I came home from this year’s Texas Association of Cactus and Succulent Societies (TACSS) seminar with a Melocactus Salvadorensis, the first melocactus I have added to my collection.


Native to Mexico, the Caribbean, Central America, and northern South America, this is a cactus you won’t find just anywhere for sale. This particular one, M. Salvadorensis, is found in Brazil. Depending on the lighting, the body sometimes looks gray-blue, like here, but at other times, more green, like in the picture below. Same plant, just a different view. You can see from this angle what makes this cactus distinctive, the cephalium in the center on top of the plant. You can also see the remains of the pink flowers that had already closed by the time I bought it.


The cephalium is covered with white wool and orange or red bristles, and grows taller as the plant matures. Once the cephalium starts to form and grow, the body of the cactus stops growing! The plant stays about the same size, but the cephalium continues to grow upward. Obviously, mine is old enough to have a cephalium, but young enough that it is not very tall yet. I have no idea how old this plant is, perhaps anywhere from five to ten years old, maybe older.


To give you an idea how it will look over time, these Melocactus peruvianus found in Peru and shared with us by Guillermo Rivera at the Mid-States Cactus and Succulent Conference in Independence, Missouri this June, are old enough that they have much taller cephaliums. And they will continue to get taller as time goes by.

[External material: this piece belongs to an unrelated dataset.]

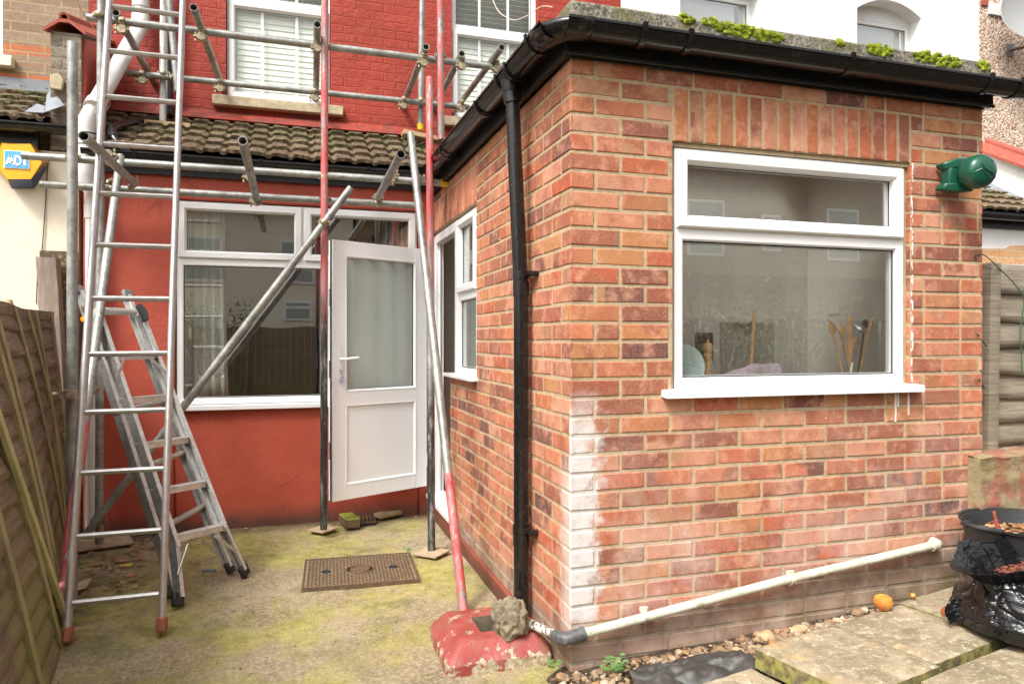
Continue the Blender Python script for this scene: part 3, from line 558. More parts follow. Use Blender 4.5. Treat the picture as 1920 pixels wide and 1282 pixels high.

                                                                                                                                Photo courtesy of Guillermo Rivera

The growing season for this species is from April to October, and it will rest from October to next year’s April when I hope it will bloom again and perhaps add some growth to that cephalium. They are said to not tolerate the cold, so it will stay inside for the winter where it can stay snug and warm till it warms up next year.